A few days ago, a video appeard on Twitter of two white Scottish girls, 12 and 14, yelling, "DON'T TOUCH US," at an unseen cameraman and weilding a knife and a hatchet. Allegedly (though not shown) the cameraman was a migrant or other ethinc foreigner, was trying some form of assault or harassment, and the girls were trying to defend themselves.

The video is real. The event, insofar as it was depicted in the video, is real. Scottish police really did charge a 14 year old girl with brandishing a bladed weapon.

What is not real is this AI-generated image of a young girl emblazened with Scottish garb and Celtic war paint defending her home and honor with sabre and battleaxe. The image does not even purport to be real. No one could possibly believe that this is a real image. And yet, this fake image (and the countless others in the replies below) elicits much stronger emotions and sympathy from me than the real video. I know that the AI image is not real, it is operating on me at a cognitive level below logical propositions concerning real entities and events. One might say that the AI image represents certain ideals and concepts in a more-or-less true way (a sort of "truthiness" if you will), but the image itself is not evidence of anything.

Unless you are brand new to internet political discussion boards (in which case, welcome aboard) you have heard the concerns that AI-generated images and video will usher in a brave new post-truth world in which you can no longer trust the evidence of your own eyes and ears. Concerns typically center around some sort of incindiary event which is in reality totally fake, but which is indistinguishable from reality due to the photorealism of the AI media generation (so-called "deepfakes"). More sophisticated commentators point out that even just the threat of such "deepfakes" renders all multimedia depictions of events questionable, since it would no longer be possible to use the media artifact itself to determine the underlying truth or falsity of the events it depicts.

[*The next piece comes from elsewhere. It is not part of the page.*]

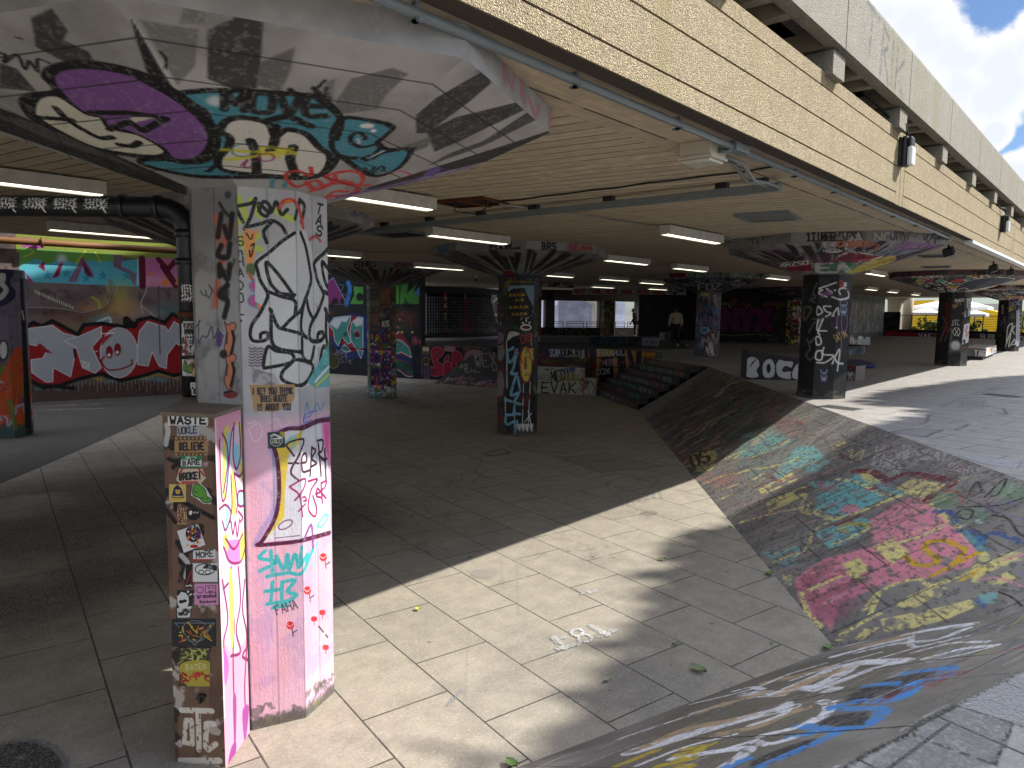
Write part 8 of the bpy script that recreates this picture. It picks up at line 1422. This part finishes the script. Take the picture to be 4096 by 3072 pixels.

The sad truth is that none of that shit matters, because reality itself hardly matters. The law of undignified failure states that, "when plans and people fail, they do so in a less dignified way than you imagined." Perhaps you imagined that the forces of goodness would fight valiantly against the forces of epistemic darkness, only being finally overwhelmed by an exploitable quirk in the degeneracy of the vectors that make up abstract image space. In undignified reality, we get done in by anime girls waving flags.


You might object, "yes, but the rape of white British girls really is that big of a deal! We need propaganda to get across how bad the problem is." Maybe! but I hope you can see that this is not exactly an asymetric weapon as far as truth is concerned. I do think that AI-generated propaganda helps the right more than the left in the current environment, if only because conservatives live in more of an inherently audio-visual culture compared to liberals.

the object level issue is too muddy to comment on until more information surfaces. Perhaps the teenager had sympathetic reasons for brandishing knives, perhaps she did not.

However, the general point in this case feels like a nothingburger. I don't think AI images are doing anything new. Before the advent of mass photography and telex, all pictures in newspapers, magazines and other contexts were illustrations, designed to evoke emotions yet supposed to illustrate real life events. Even with photography, many news photos have been intentionally staged to be evocative. During the past decade, meme texts, pictures and shopped photos have been cheaply available from 4chan. Only difference is that quality of freely available illustrations have been slightly upgraded, but it can be assumed the audience is soon desensitized.